▸ PROBLEM REQUIREMENTS
Report, word for word, every line of the material that contains "scene".

+ + + + +

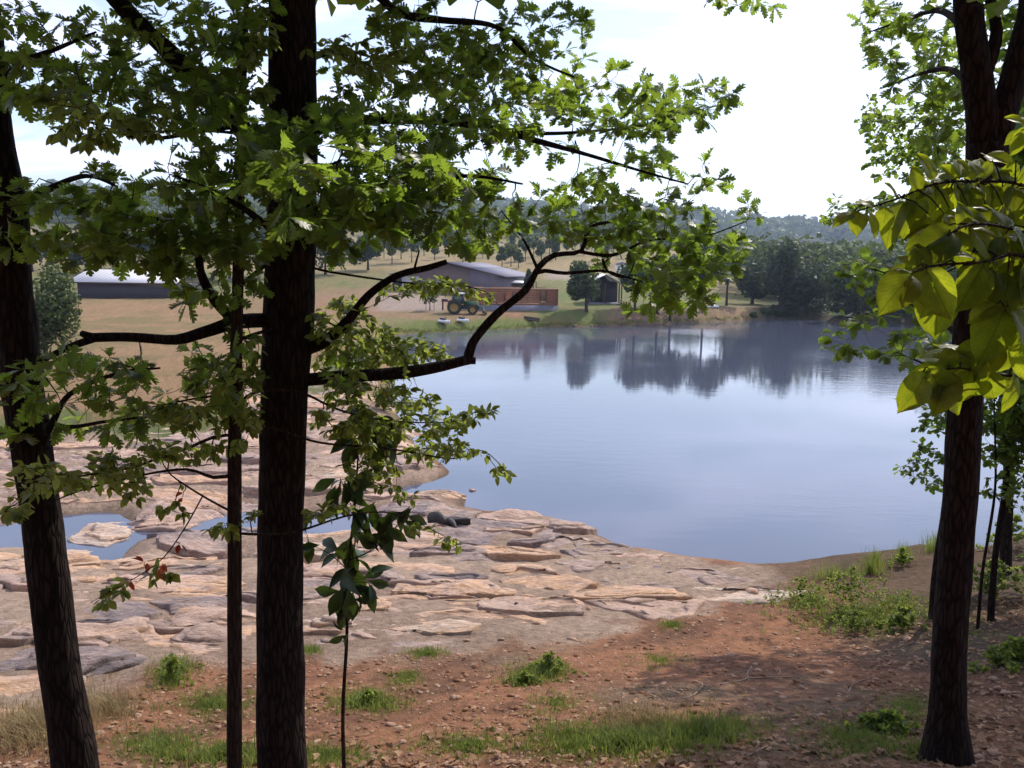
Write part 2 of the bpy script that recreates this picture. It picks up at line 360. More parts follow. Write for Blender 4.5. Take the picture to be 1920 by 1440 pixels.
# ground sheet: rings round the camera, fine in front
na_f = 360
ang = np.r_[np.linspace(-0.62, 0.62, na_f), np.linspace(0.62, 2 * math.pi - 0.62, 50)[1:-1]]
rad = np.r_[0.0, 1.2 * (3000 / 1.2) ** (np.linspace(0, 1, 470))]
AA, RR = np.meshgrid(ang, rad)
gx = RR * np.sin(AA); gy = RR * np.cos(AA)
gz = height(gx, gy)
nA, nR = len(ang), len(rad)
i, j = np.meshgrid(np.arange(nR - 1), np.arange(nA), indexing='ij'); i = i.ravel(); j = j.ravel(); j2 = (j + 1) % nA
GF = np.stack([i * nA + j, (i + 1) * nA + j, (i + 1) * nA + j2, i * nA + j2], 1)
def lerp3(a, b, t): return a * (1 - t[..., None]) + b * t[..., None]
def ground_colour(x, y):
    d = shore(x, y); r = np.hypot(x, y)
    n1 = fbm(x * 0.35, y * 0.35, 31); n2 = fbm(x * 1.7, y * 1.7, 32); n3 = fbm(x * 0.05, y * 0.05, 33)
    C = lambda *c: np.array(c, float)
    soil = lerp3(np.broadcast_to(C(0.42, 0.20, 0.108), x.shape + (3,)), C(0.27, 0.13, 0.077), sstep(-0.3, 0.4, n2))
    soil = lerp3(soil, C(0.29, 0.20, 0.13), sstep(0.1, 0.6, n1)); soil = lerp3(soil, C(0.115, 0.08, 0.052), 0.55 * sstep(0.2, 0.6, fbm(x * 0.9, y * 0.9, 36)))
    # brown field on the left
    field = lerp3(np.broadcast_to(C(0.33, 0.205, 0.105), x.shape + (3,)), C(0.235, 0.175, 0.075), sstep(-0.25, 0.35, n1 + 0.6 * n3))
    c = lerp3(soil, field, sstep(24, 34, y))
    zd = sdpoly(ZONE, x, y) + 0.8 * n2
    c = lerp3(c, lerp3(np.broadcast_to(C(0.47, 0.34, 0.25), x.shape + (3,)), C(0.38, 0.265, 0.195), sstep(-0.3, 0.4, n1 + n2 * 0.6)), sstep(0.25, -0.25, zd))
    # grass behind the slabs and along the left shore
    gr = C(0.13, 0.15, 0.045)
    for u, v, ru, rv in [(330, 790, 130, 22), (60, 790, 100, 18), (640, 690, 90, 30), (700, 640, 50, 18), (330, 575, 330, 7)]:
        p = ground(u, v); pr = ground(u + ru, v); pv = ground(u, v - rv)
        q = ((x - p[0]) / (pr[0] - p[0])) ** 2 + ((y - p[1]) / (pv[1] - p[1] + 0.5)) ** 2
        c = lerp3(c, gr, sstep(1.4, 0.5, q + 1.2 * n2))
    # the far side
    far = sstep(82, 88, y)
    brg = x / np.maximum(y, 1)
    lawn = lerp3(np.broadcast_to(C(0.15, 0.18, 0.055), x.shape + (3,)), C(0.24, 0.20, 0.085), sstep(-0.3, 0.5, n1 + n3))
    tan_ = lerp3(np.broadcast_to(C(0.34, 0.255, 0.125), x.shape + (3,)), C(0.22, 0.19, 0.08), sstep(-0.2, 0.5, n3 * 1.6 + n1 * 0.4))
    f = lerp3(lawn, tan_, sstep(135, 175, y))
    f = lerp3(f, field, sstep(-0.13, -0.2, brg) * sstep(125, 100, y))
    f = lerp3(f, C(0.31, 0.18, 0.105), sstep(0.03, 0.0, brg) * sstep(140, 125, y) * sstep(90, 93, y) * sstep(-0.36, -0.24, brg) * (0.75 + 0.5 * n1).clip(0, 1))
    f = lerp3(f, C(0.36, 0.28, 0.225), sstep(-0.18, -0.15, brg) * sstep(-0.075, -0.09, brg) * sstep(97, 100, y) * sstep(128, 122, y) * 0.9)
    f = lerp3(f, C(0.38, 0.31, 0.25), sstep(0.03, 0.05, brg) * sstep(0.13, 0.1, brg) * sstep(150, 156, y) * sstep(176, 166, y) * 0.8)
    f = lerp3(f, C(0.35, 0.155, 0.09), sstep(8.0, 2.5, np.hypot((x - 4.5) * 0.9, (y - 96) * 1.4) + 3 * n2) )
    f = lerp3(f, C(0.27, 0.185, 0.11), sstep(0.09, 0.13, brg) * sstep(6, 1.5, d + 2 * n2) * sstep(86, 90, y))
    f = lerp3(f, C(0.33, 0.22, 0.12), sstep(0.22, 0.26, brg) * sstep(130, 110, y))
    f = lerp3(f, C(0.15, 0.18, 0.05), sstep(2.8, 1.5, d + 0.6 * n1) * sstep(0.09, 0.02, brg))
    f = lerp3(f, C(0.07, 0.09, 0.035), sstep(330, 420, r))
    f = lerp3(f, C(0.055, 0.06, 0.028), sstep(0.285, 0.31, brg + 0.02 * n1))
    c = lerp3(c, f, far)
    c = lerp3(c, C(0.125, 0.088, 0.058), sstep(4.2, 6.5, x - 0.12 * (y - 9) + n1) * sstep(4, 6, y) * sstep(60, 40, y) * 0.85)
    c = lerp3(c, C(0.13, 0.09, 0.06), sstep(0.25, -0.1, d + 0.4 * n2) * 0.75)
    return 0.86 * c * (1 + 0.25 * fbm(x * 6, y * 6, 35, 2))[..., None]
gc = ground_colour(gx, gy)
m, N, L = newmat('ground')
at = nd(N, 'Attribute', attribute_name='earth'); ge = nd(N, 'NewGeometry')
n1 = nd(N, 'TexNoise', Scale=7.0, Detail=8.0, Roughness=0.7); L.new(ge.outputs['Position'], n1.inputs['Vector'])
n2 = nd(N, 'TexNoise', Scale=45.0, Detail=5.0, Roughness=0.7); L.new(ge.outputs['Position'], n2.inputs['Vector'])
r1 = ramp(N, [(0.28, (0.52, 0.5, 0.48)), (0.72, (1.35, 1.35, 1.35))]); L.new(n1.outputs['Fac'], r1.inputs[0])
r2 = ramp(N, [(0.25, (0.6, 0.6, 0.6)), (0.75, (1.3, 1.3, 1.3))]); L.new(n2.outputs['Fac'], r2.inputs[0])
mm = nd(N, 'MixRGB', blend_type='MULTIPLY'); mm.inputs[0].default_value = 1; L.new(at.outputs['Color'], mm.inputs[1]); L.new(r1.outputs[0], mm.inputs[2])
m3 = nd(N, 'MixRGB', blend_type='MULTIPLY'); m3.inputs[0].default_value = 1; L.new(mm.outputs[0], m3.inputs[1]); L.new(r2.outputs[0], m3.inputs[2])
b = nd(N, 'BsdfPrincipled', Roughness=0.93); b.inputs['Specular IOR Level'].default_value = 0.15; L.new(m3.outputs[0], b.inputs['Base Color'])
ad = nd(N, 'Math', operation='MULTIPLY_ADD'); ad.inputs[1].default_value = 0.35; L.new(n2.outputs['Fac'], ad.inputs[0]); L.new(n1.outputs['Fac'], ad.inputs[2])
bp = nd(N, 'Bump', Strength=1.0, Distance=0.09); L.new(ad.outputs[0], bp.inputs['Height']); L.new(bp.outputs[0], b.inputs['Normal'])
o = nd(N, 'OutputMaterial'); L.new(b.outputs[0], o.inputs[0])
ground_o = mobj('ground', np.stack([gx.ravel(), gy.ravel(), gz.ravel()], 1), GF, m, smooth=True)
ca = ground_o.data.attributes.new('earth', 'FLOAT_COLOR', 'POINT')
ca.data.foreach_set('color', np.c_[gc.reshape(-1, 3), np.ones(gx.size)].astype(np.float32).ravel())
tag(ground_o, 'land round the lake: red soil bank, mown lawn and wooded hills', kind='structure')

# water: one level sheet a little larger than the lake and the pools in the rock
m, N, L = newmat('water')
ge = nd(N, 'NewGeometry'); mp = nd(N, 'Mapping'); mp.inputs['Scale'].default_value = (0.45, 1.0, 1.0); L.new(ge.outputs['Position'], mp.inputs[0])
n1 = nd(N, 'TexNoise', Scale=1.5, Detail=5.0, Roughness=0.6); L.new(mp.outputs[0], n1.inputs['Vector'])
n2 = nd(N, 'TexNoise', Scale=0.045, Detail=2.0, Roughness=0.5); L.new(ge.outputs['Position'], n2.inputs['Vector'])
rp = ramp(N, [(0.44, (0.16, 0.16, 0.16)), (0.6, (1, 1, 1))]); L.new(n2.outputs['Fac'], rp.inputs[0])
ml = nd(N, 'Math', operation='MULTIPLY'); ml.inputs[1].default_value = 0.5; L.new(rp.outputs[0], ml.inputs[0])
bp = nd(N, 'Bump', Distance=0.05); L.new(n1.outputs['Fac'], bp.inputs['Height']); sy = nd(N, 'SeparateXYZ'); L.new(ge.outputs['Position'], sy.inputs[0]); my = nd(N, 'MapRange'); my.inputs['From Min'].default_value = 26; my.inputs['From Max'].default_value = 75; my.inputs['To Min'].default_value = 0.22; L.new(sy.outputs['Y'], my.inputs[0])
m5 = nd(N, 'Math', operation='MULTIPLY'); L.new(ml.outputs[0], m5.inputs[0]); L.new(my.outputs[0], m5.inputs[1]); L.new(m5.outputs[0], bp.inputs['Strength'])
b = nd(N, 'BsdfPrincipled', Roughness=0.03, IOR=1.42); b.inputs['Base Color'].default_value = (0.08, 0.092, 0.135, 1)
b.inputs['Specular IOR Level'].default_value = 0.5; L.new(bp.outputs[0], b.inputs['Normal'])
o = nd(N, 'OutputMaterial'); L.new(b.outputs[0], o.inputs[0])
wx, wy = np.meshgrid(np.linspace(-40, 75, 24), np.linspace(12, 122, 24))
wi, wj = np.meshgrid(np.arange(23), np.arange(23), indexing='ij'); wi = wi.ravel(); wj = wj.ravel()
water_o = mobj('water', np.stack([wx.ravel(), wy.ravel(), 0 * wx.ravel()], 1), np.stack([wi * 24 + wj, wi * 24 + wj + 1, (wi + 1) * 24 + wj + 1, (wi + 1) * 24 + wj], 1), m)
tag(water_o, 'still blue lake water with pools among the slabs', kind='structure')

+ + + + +

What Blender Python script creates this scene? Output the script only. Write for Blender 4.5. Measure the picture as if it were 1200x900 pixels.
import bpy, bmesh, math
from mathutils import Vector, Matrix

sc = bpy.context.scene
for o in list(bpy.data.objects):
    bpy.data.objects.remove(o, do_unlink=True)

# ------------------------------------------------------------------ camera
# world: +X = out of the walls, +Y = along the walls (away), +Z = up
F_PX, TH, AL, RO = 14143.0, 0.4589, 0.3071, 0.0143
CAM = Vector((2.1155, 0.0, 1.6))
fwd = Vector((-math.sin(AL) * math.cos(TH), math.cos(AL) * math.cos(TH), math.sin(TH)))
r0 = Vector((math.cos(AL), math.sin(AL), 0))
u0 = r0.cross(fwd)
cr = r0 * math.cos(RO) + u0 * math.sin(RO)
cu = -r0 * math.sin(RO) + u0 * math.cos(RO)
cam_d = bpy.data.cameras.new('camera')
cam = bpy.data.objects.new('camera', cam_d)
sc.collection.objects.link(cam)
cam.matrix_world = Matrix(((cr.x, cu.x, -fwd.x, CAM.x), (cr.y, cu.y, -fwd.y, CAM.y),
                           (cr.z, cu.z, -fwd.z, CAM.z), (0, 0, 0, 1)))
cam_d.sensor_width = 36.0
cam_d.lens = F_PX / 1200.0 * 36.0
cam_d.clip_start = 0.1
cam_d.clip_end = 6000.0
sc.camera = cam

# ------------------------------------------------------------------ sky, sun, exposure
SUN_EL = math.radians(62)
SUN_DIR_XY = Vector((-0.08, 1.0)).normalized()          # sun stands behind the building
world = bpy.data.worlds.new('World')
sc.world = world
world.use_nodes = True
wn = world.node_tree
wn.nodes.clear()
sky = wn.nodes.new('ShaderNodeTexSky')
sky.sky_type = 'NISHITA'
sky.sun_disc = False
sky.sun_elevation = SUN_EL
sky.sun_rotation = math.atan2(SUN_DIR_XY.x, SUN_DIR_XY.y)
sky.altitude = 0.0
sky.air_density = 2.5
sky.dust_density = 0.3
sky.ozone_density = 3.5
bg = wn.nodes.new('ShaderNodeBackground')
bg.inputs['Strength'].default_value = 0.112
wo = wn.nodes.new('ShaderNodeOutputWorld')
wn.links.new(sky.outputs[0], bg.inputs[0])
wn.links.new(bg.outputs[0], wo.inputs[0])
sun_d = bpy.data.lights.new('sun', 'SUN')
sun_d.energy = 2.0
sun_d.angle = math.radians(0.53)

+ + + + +

▸ REPLY
What Blender Python script creates this scene? Output the script only. Write for Blender 4.5. Measure the picture as if it were 1200x900 pixels.
sc = bpy.context.scene